Even when the police hit the right house, the SWAT approach of overwhelming a house or a neighborhood with no prior warning is almost always overkill, since the average drug dealer is not dangerous and typically carries no weapons. Smaller dealers get it far worse, since the courts have ruled that while a large drug distributor could not possibly destroy the evidence in a few minutes, small dealers could—therefore let’s not give them any warning.

The most frightening trend that Balko details is the push of police departments towards focusing on these military-style operations in their recruitment efforts. Instead of trying to attract people interested in “serving and protecting,” current police marketing materials all too often appeal to those whose like to fight and shoot off guns. They make great soldiers but trigger-happy police officers.

The biggest absurdity of course is that the goal of this over-arming of the police and stripping of constitutional rights is to stop a victimless crime.

Balko is a libertarian, a hired gun of the Cato Institute, which probably explains why he doesn’t explain what I believe is the main reason for the militarization of American police departments: racism. Remember that the original Nixon push to erode constitutional rights and turn the police into an occupying force came at the height of the civil rights movement after a number of riots broke out in our inner cities.

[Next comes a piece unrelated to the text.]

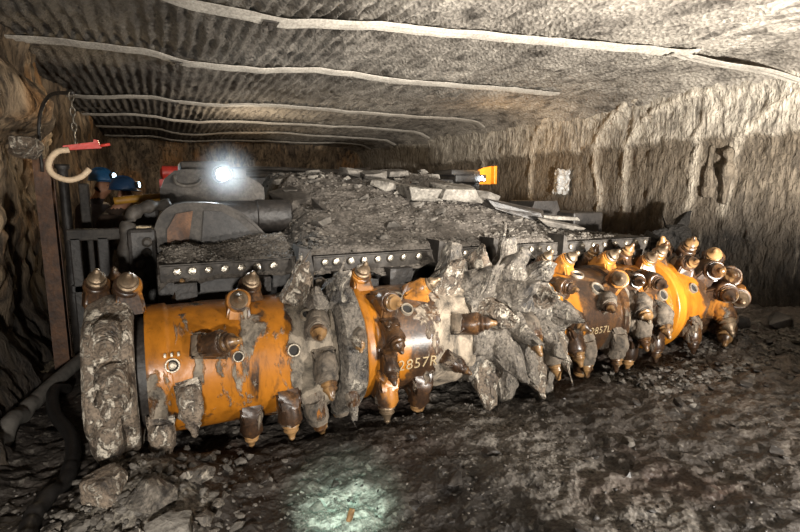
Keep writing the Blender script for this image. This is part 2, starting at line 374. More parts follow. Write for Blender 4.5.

Drug laws have always been stiffer for those drugs used primarily by Afro-Americans than those used in white suburbs, and the criminal justice system has applied much worse punishments to blacks than to whites convicted of the same drug possession and dealing offenses. Balko’s horde of anecdotes of wrong raids and raids gone wrong is color-blind, but we know that the percentage of raids on minorities has always been far, far greater than their representation in the general population. We also know that blacks are over-represented in the numbers of people killed by police.

The other factor in police militarization is the lobbying effort of military contractors. Our federal, state and local governments have collectively spent billions of dollars on equipment and weaponry that is pretty much inappropriate for most domestic policing. But the suppliers of these armaments have been minting money and using quite a bit of it to influence politicians in both parties to support this dangerous and un-American domestic arms race.